Scene modeling code data:
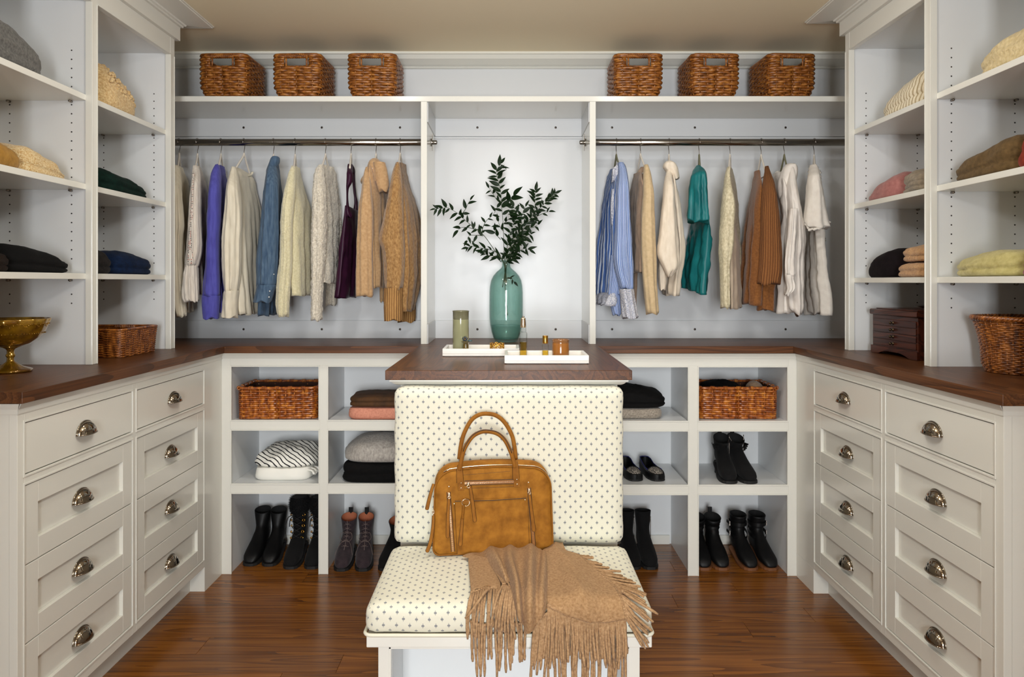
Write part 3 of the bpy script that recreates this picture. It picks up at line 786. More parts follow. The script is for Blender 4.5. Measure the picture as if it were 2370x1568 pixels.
# shallow rattan tray basket by the left tower and the round wicker basket at the right
tb = thing('rattan_tray_basket', 'brown rattan tray basket on the counter below the navy knit', 'basket', (-1.576, 2.93, ZC + 0.001), -PI / 2)
weave_basket(tb, 0.288, 0.27, 0.104, 24, 34, 0.0024, DARKRAT, lambda t_: (lerp(0.94, 1.0, t_), lerp(0.94, 1.0, t_)), 0.012, hole=(0.036, 0.054, 0.092), amp=0.0022, stake_r=0.0020, rim=0.0045, jitter=0.0002, sides_hole=('left', 'right'))
rb = thing('round_wicker_basket', 'round brown wicker basket with flared rim on the counter end', 'basket', (1.607, 2.345, ZC + 0.001))
def round_weave(t, R, h, rows, stakes, mat):
    n = stakes * 2; rnd = random.Random(5)
    def rad(z):
        q = z / h
        if q < 0.22: return R * lerp(0.70, 0.80, math.sin(q / 0.22 * PI / 2))
        return R * lerp(0.80, 1.0, ((q - 0.22) / 0.78) ** 1.9)
    mb = MB()
    for k in range(rows):
        z = h * (k + 0.5) / rows; pts = []
        for i in range(n):
            sg = 0 if i % 2 else (1 if ((i // 2) + k) % 2 else -1)
            a = 2 * PI * i / n; r = rad(z) + 0.0022 * sg
            pts.append((r * math.cos(a), r * math.sin(a), z + rnd.uniform(-0.0003, 0.0003)))
        mb.tube(pts, 0.0028, 5, closed=True)
    stuff(mb.build('weave', mat, t, smooth_=True, world=False))
    st = MB()
    for i in range(0, n, 2):
        a = 2 * PI * i / n
        st.tube([(rad(z) * math.cos(a), rad(z) * math.sin(a), z) for z in [h * q / 6 for q in range(7)]], 0.0022, 5)
    stuff(st.build('stakes', mat, t, smooth_=True, world=False))
    MB().loft([[((rad(z) - 0.005) * math.cos(2 * PI * j / 40), (rad(z) - 0.005) * math.sin(2 * PI * j / 40), z) for j in range(40)] for z in [0.003] + [h * q / 8 for q in range(1, 9)]], True, False).build('lining', LINER, t, smooth_=True, world=False)
    rm = MB()
    for tt in range(3):
        rm.tube([((R + 0.004 * math.cos(i * 0.9 + tt * 2 * PI / 3)) * math.cos(2 * PI * i / 160), (R + 0.004 * math.cos(i * 0.9 + tt * 2 * PI / 3)) * math.sin(2 * PI * i / 160), h + 0.004 * math.sin(i * 0.9 + tt * 2 * PI / 3)) for i in range(160)], 0.0052, 6, closed=True)
    rm.build('rim', mat, t, smooth_=True, world=False)
round_weave(rb, 0.133, 0.170, 30, 40, DARKRAT)

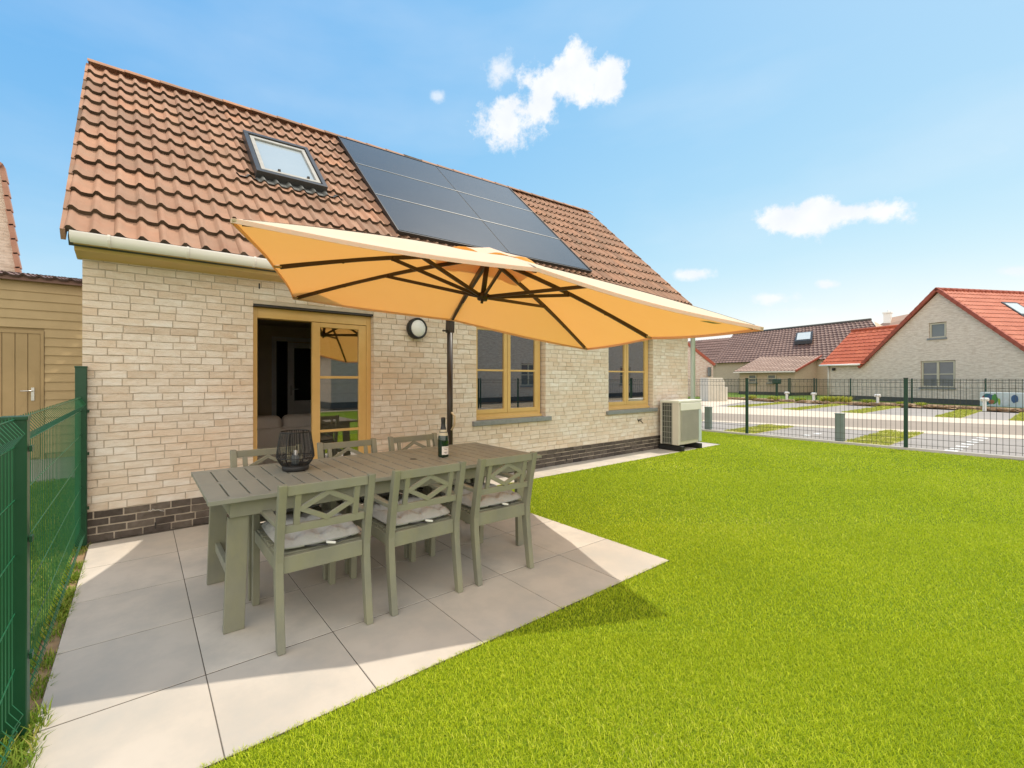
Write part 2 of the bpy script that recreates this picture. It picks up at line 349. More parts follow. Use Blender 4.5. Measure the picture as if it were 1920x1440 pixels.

== TASK DIRECTIONS ==
Reproduce each entry precisely, dropping only the pictures.

== EXERCISE RESULT ==
Write part 3 of the bpy script that recreates this picture. It picks up at line 786. More parts follow. The script is for Blender 4.5. Measure the picture as if it were 2370x1568 pixels.
# shallow rattan tray basket by the left tower and the round wicker basket at the right
tb = thing('rattan_tray_basket', 'brown rattan tray basket on the counter below the navy knit', 'basket', (-1.576, 2.93, ZC + 0.001), -PI / 2)
weave_basket(tb, 0.288, 0.27, 0.104, 24, 34, 0.0024, DARKRAT, lambda t_: (lerp(0.94, 1.0, t_), lerp(0.94, 1.0, t_)), 0.012, hole=(0.036, 0.054, 0.092), amp=0.0022, stake_r=0.0020, rim=0.0045, jitter=0.0002, sides_hole=('left', 'right'))
rb = thing('round_wicker_basket', 'round brown wicker basket with flared rim on the counter end', 'basket', (1.607, 2.345, ZC + 0.001))
def round_weave(t, R, h, rows, stakes, mat):
    n = stakes * 2; rnd = random.Random(5)
    def rad(z):
        q = z / h
        if q < 0.22: return R * lerp(0.70, 0.80, math.sin(q / 0.22 * PI / 2))
        return R * lerp(0.80, 1.0, ((q - 0.22) / 0.78) ** 1.9)
    mb = MB()
    for k in range(rows):
        z = h * (k + 0.5) / rows; pts = []
        for i in range(n):
            sg = 0 if i % 2 else (1 if ((i // 2) + k) % 2 else -1)
            a = 2 * PI * i / n; r = rad(z) + 0.0022 * sg
            pts.append((r * math.cos(a), r * math.sin(a), z + rnd.uniform(-0.0003, 0.0003)))
        mb.tube(pts, 0.0028, 5, closed=True)
    stuff(mb.build('weave', mat, t, smooth_=True, world=False))
    st = MB()
    for i in range(0, n, 2):
        a = 2 * PI * i / n
        st.tube([(rad(z) * math.cos(a), rad(z) * math.sin(a), z) for z in [h * q / 6 for q in range(7)]], 0.0022, 5)
    stuff(st.build('stakes', mat, t, smooth_=True, world=False))
    MB().loft([[((rad(z) - 0.005) * math.cos(2 * PI * j / 40), (rad(z) - 0.005) * math.sin(2 * PI * j / 40), z) for j in range(40)] for z in [0.003] + [h * q / 8 for q in range(1, 9)]], True, False).build('lining', LINER, t, smooth_=True, world=False)
    rm = MB()
    for tt in range(3):
        rm.tube([((R + 0.004 * math.cos(i * 0.9 + tt * 2 * PI / 3)) * math.cos(2 * PI * i / 160), (R + 0.004 * math.cos(i * 0.9 + tt * 2 * PI / 3)) * math.sin(2 * PI * i / 160), h + 0.004 * math.sin(i * 0.9 + tt * 2 * PI / 3)) for i in range(160)], 0.0052, 6, closed=True)
    rm.build('rim', mat, t, smooth_=True, world=False)
round_weave(rb, 0.133, 0.170, 30, 40, DARKRAT)

Write part 2 of the bpy script that recreates this picture. It picks up at line 349. More parts follow. Use Blender 4.5. Measure the picture as if it were 1920x1440 pixels.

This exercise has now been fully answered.